Nel cinquantenario della sua fondazione il teatro del Vittoriale, riprendendo una tradizione abbandonata da alcuni anni, ha presen...
Nel cinquantenario della sua fondazione il teatro del Vittoriale, riprendendo una tradizione abbandonata da alcuni anni, ha presentato un nuovo importante allestimento di un’opera di D’Annunzio, ovvero de “La figlia di Iorio” considerata dai più come il suo capolavoro.
Al di là delle celebrazioni legate alla particolare ricorrenza, la proposta è stata di notevole rilievo soprattutto in virtù del fatto che il teatro del Vate non ha mai goduto di particolare interesse e visibilità all’interno delle varie stagioni di prosa, per cui la rappresentazione di un suo testo è un appuntamento per molti versi imprescindibile, soprattutto quando il testo in questione non è privo di un indiscutibile fascino.
“La Figlia di Iorio” è l’opera di un profondo esteta della lingua, all’interno della quale la parola è trattata con straordinaria musicalità (si tratta infatti di un dramma in versi) pur mantenendo inalterato il profondo senso evocativo che le appartiene.

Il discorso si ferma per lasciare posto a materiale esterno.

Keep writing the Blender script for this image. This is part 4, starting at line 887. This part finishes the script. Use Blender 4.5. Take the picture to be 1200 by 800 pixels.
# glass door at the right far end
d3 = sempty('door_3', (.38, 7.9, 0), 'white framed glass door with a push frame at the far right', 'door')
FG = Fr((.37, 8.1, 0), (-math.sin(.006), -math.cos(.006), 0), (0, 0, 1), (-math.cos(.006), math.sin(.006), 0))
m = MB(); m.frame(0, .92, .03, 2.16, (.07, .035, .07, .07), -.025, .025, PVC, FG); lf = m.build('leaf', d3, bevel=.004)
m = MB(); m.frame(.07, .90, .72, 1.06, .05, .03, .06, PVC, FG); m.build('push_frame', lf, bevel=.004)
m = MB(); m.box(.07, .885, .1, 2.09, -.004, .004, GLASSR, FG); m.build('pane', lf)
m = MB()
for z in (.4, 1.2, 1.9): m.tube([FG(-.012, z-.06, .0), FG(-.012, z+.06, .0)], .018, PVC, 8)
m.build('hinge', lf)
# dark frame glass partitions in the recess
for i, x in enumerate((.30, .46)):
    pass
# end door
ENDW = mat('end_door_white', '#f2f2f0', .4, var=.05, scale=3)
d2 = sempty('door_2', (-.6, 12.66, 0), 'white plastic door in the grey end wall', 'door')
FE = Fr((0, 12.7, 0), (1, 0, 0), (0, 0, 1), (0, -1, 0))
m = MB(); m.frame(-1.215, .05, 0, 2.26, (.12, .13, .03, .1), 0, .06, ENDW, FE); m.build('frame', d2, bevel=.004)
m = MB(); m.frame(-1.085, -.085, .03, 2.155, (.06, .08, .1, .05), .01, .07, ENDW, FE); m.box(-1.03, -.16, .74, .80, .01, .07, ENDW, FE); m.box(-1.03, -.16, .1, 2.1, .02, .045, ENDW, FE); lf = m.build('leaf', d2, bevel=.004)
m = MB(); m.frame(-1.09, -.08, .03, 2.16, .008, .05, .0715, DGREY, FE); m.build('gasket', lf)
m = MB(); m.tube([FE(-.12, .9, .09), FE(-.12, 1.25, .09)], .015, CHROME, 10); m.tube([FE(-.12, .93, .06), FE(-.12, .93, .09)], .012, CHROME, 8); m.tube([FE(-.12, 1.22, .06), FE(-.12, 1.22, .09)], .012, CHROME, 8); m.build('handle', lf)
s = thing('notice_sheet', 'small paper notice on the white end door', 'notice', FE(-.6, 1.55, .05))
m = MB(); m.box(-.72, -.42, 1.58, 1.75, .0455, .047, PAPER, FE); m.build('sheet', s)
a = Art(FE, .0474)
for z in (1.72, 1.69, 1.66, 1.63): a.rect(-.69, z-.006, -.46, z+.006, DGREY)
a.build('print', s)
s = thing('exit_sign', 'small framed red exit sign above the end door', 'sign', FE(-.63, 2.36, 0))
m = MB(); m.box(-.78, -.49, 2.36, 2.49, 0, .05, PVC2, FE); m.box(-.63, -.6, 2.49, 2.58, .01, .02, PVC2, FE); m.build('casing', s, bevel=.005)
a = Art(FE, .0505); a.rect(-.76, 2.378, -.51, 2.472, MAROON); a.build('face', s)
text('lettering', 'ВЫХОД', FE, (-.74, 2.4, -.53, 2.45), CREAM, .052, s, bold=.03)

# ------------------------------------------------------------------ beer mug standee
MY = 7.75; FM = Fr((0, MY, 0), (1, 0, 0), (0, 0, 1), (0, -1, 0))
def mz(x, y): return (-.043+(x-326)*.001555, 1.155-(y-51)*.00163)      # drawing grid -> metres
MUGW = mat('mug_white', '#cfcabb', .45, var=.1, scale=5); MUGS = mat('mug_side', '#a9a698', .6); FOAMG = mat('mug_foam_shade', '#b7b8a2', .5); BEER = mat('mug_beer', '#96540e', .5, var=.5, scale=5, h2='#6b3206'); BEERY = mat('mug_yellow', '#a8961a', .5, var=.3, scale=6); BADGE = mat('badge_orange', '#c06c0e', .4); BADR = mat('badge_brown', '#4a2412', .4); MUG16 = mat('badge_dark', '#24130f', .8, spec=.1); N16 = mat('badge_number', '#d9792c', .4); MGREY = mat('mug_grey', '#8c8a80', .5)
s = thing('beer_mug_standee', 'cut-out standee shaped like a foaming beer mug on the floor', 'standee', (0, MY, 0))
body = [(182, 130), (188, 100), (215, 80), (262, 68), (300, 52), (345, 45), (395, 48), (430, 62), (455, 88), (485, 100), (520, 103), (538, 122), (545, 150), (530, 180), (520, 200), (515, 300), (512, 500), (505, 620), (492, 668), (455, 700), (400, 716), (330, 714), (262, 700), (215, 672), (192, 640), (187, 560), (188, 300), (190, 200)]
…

Il linguaggio parlato dai protagonisti è un linguaggio antico, come antichi sono i riti che si perpetuano all’interno della vicenda. Ma questo senso di arcaicità non suona tale solamente a noi contemporanei che, vivendo in una società in cui azioni, gesti e parole sono perlopiù legati ad una funzione meramente referenziale, ci avviciniamo ad un testo di quasi cento anni fa ormai con l’atteggiamento dell’archeologo, al contrario: questo testo era gia “antico” nell’epoca in cui era stato scritto, perché si riallaccia a tradizioni secolari, perché va a scavare in quelle che sono le più profonde radici della natura umana.
Per questo motivo ho trovato appropriata la scelta operata dal regista Maurizio Faraoni di concepire il dramma come una tragedia greca, perché, come in Eschilo, vi è anche qui un ritorno ad una condizione “primordiale” della vita.
Paradossalmente è stato proprio questo il motivo per cui lo spettacolo non ha funzionato del tutto. Infatti se si sceglie di esaltare la dimensione “rituale” della vicenda, è indispensabile che chi ne è l’officiante si immedesimi sino in fondo in questa condizione, per risultare credibile o quantomeno verosimile. Se al contrario i gesti e le azioni sembrano nati a tavolino e riportati pedissequamente da attori che dimostrano di aver indossato un abito che non gli appartiene, il tutto alla fine suona finto ed un po’ forzato. E mi riferisco in questo caso non solo alle posticce coreografie di Atha Haziioannoy, ma anche ai vari movimenti di massa nel primo atto ed all’inizio del terzo: gesti artificiali e privi della tensione necessaria che al contrario un coro (e soprattutto un coro “greco”) dovrebbe possedere. Un risultato migliore lo si otteneva nel finale del terzo atto, dove, grazie soprattutto all’intensa prova di Erica Blanc nel ruolo di Candia, lo spirito generale mutava e si assisteva ad un’ostentazione violenta di passioni che era sicuramente più coerente con il testo e coinvolgente per il pubblico, che fino ad allora aveva assistito ad una tutto sommato valida prova di attori che però non sembravano sufficientemente amalgamati e immedesimati.
Oltre alla succitata Blanc, vera mattatrice della serata, da segnalare la prova dell’altro grande interprete della serata, ovvero Nino Castelnuovo, il quale si è dovuto confrontare però con il ruolo secondario di Lazaro di Roio. Marco D’Alberti è stato un Aligi tecnicamente corretto ma non sufficientemente intenso in scena, mentre di maggior rilievo è stata la prova di Margherita Adorisio quale Mila di Codra. Appropriati ma non eccelsi i numerosi comprimari, ben 22 attori complessivamente, il che fa sorgere qualche perplessità su una concreta possibilità di inserimento in un circuito (ma su questo mi piacerebbe essere smentito).
Discorso analogo anche per l’aspetto tecnico-estetico: imponenti ma inadatte ed un po’ generiche le scene di Raffaele Golino ed Eugenio Caudai; belli ma a volte inadeguati i costumi di Alessandro Lai, al punto che in più di un’occasione è sorto il dubbio che non si trattasse di abiti creati apposta per l’occasione; suggestive ma spesso imprecise negli attacchi le musiche di Federico Sonetti Amendola; essenziali le luci.
In sostanza uno spettacolo sicuramente apprezzabile e, per molti versi, interessante che oltretutto, nonostante la difficoltà del titolo, è riuscito a riempire il Teatro del Vittoriale quasi per metà, ma che alla fine ha dato anche l’impressione di mancare di una netta connotazione.